Defalvard nous dit qu’il a «avalé» les plans des «villes mineures» et autres «garnisons méticuleuses de sous-préfectures» ainsi que «les plans naïfs des bourgs» (p. 19). C’est ainsi qu’il les tire de la Réalité et les amène dans son narthex, près de la Vérité, à l’intérieur de lui, ni vu ni connu, dans son estomac, comme ces sachets de drogue que les passeurs ingurgitent avant de prendre l’avion. Il les fait passer en douce, contrebandier, poète. Et les «transsubstantie».
Pithiviers est au recueil ce qu’Ithaque est à L’Odyssée, marquant à la fois le début et la fin d’un voyage qui cela mis à part, disons-le, n’a pas vraiment de structure (Comment en aurait-il ? Décidément, je déteste les recueils !). Pithiviers est une commune du Loiret, bordée par une rivière au nom crypto-mythologique – «la veine d’eau noire de l’Œuf» (p. 234) – laquelle sert de Vivonne à Defalvard, le cours héraclitéen de ses souvenirs, charriant pour lui les nénuphars des mots à des rythmes différents, en leur faisant subir parfois des accélérations de torrent et d’autre fois traverser des plans calmes comme un désert pendant que les nénuphars fleurissent, pourrissent, jaunissent, se télescopent et s’évitent. Il y a un Pithiviers d’adolescence «intempérant» et «hors du langage» où le poète a été heureux et dont la voix est «simple, souple, diamantée» (p. 13). C’est là que le projet est né d’une «victoire vitaliste». Mais il y a aussi un Pithiviers fade et décevant, celui de la rue de l’Ancien Camp et de la «médiocrité triomphale», où l’Hôtel Dieu est une «Madeleine bourgeoise dans un virage gris», et d’où il m’a semblé qu’était venu le démon de l’ironie, qui parle trop souvent à la place de la pureté et empêche le poète de progresser dans le narthex. Enfin il y a un Pithiviers nettoyé des lieux et des dieux, des voix, des écrits, du langage, et en-cela sauvé par le poète, enfin mis à l’abri dans le narthex, où son nom est un «lys poétique» et «un fœtus immobile» (p. 234), inscrit dans le silence et fondé mythiquement.

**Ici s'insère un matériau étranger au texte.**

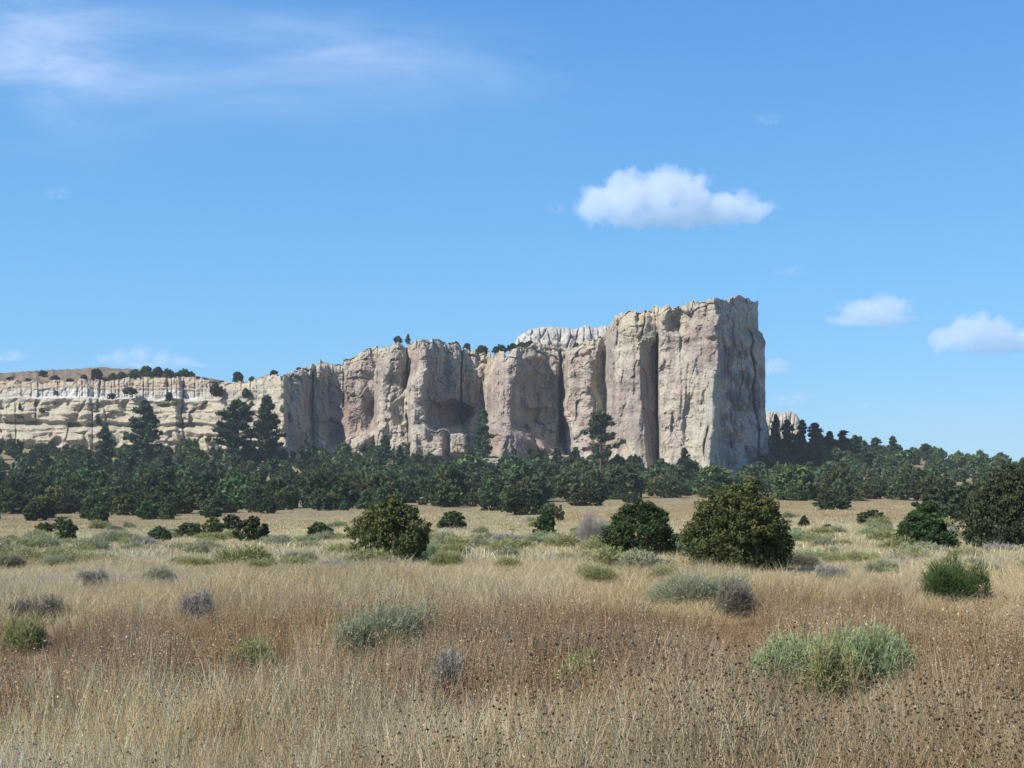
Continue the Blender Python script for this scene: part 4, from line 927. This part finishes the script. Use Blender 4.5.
# ------------------------------------------------------------------ clouds
def cloud(u, q, wp, hp, D, label, dens=.02, seed=0, lobes=6, thin=False):
    """a real volume of vapour shaped by overlapping lobes and noise"""
    me = bpy.data.meshes.new('cloud'); import bmesh
    bm = bmesh.new(); bmesh.ops.create_cube(bm, size=2.0); bm.to_mesh(me); bm.free()
    o = bpy.data.objects.new('cloud', me); COL.objects.link(o)
    k = D/FPX; W, H = wp*k*.5, hp*k*.5
    o.location = ((u-512)*k, D, EYE+(HOR-q)*k); o.scale = (W*1.15, W*.7, H*1.2)
    m = bpy.data.materials.new('cloud_vapour'); m.use_nodes = True; t = m.node_tree; t.nodes.clear()
    mo = N(t, 'ShaderNodeOutputMaterial'); pv = N(t, 'ShaderNodeVolumePrincipled'); pv.inputs['Color'].default_value = (.97, .97, 1, 1); pv.inputs['Anisotropy'].default_value = .2
    tc = N(t, 'ShaderNodeTexCoord')
    def MM(op, a, b_=None, clamp=False):
        n_ = N(t, 'ShaderNodeMath', operation=op); n_.use_clamp = clamp
        for i_, v_ in enumerate((a, b_)):
            if v_ is None: continue
            if isinstance(v_, (int, float)): n_.inputs[i_].default_value = v_
            else: L(t, v_, n_.inputs[i_])
        return n_.outputs[0]
    r = random.Random(seed); best = None
    LB = [(-.78, -.15, .26, .6), (-.48, .08, .32, .85), (-.12, .14, .32, .85), (.22, 0, .30, .78), (.58, -.2, .34, .55), (0, -.42, .92, .36), (.85, -.38, .2, .3)][:lobes+1] if lobes > 3 else [(-.3, -.1, .5, .6), (.25, .05, .55, .7), (0, -.3, .95, .35)]
    for lx, lz, rx, rz in LB:
        lx = lx*.86 + r.uniform(-.04, .04); rx *= .92; lz += r.uniform(-.06, .06)
        mp_ = N(t, 'ShaderNodeVectorMath', operation='SUBTRACT'); L(t, tc.outputs['Object'], mp_.inputs[0]); mp_.inputs[1].default_value = (lx, r.uniform(-.15, .15), lz)
        dv = N(t, 'ShaderNodeVectorMath', operation='DIVIDE'); L(t, mp_.outputs[0], dv.inputs[0]); dv.inputs[1].default_value = (rx, .75, rz)
        ln = N(t, 'ShaderNodeVectorMath', operation='LENGTH'); L(t, dv.outputs[0], ln.inputs[0]); g = MM('SUBTRACT', 1.0, ln.outputs['Value'])
        best = g if best is None else MM('MAXIMUM', best, g)
    ge = N(t, 'ShaderNodeNewGeometry'); nn = N(t, 'ShaderNodeTexNoise'); nn.inputs['Scale'].default_value = 8.0/(W*2)*1.2; nn.inputs['Detail'].default_value = 6; nn.inputs['Roughness'].default_value = .6
    L(t, ge.outputs['Position'], nn.inputs['Vector'])
    f = MM('ADD', best, MM('MULTIPLY', MM('SUBTRACT', nn.outputs['Fac'], .5 if not thin else .56), 1.8 if not thin else 2.2))
    f = MM('MULTIPLY', MM('MULTIPLY', MM('SUBTRACT', f, .10), 4.5 if not thin else 1.4, clamp=True), dens)
    L(t, f, pv.inputs['Density']); L(t, pv.outputs[0], mo.inputs['Volume']); me.materials.append(m)
    try: m.cycles.volume_step_rate = .35
    except Exception: pass
    return tag(o, label, 'cloud')
cloud(672, 200, 184, 55, 2600, 'largest white cloud floating above the highest cliff block', .017, 1, 6)
cloud(873, 312, 104, 40, 3000, 'small bright cloud peaked in the middle, right of the cliff', .016, 2, 3)
cloud(988, 336, 112, 40, 3100, 'bright flat cloud cut by the right edge of the photo', .016, 3, 6)
cloud(772, 366, 46, 24, 3100, 'small cloud tucked against the right edge of the cliff block', .017, 4, 3)
cloud(790, 398, 60, 22, 3300, 'thin greyish cloud low beside the cliff end', .012, 5, 3, True)
cloud(148, 358, 110, 26, 3300, 'thin pinkish cloud low over the far left hill', .011, 6, 6, True)
cloud(6, 356, 70, 18, 3300, 'thin cloud low at the left edge of the photo', .012, 7, 3, True)
cloud(58, 192, 44, 20, 3000, 'very faint cloud puff alone at upper left', .006, 8, 3, True)
cloud(768, 118, 44, 20, 3000, 'very faint cloud puff high at upper right', .006, 9, 3, True)
cloud(790, 270, 46, 16, 3000, 'faint grey cloud wisp below and right of the largest cloud', .008, 10, 3, True)
cloud(556, 208, 40, 20, 2600, 'faint ragged wisp just left of the largest cloud', .006, 12, 3, True)
cloud(860, 404, 44, 10, 3300, 'thin flat grey streak low over the middle of the right slope', .010, 13, 3, True)
cloud(931, 414, 26, 8, 3300, 'tiny grey cloud speck low above the right ridge', .016, 11, 3, True)

# ------------------------------------------------------------------ air between the camera and the cliffs
import bmesh
bm = bmesh.new(); bmesh.ops.create_cube(bm, size=1.0); me = bpy.data.meshes.new('haze'); bm.to_mesh(me); bm.free()
hz = bpy.data.objects.new('haze', me); COL.objects.link(hz); hz.scale = (3000, 3000, 84); hz.location = (0, 0, 33.5)
m = bpy.data.materials.new('thin_air'); m.use_nodes = True; t = m.node_tree; t.nodes.clear()
mo = N(t, 'ShaderNodeOutputMaterial'); pv = N(t, 'ShaderNodeVolumePrincipled')
pv.inputs['Color'].default_value = (.72, .84, 1, 1); pv.inputs['Density'].default_value = 0.00013
L(t, pv.outputs[0], mo.inputs['Volume']); me.materials.append(m); tag(hz, kind='stuff')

La construction mythique de Pithiviers renvoie à la fondation mythique de Buenos Aires écrite en 1965 par Borges, et récusée par son auteur en 1980 : «Je crois que ce poème est essentiellement faux. Il aurait pu être écrit en se référant à une ville comme Genève, ou comme Edimbourg, mais pas à Buenos Aires que nous avons vu grandir, et qui continue de grandir». À Pithiviers, c’est l’inverse, la ville ne grandit pas, elle disparaît, démolie, nous raconte Defalvard, «au profit de non-lieux, blancs, des atomes blancs sans mémoire». C’est pourquoi il était urgent de la sauver. Et finalement, oui, Pithiviers est sauvée. Et protégée par le poète du poète lui-même, de son ironie, de sa faiblesse, de sa finitude.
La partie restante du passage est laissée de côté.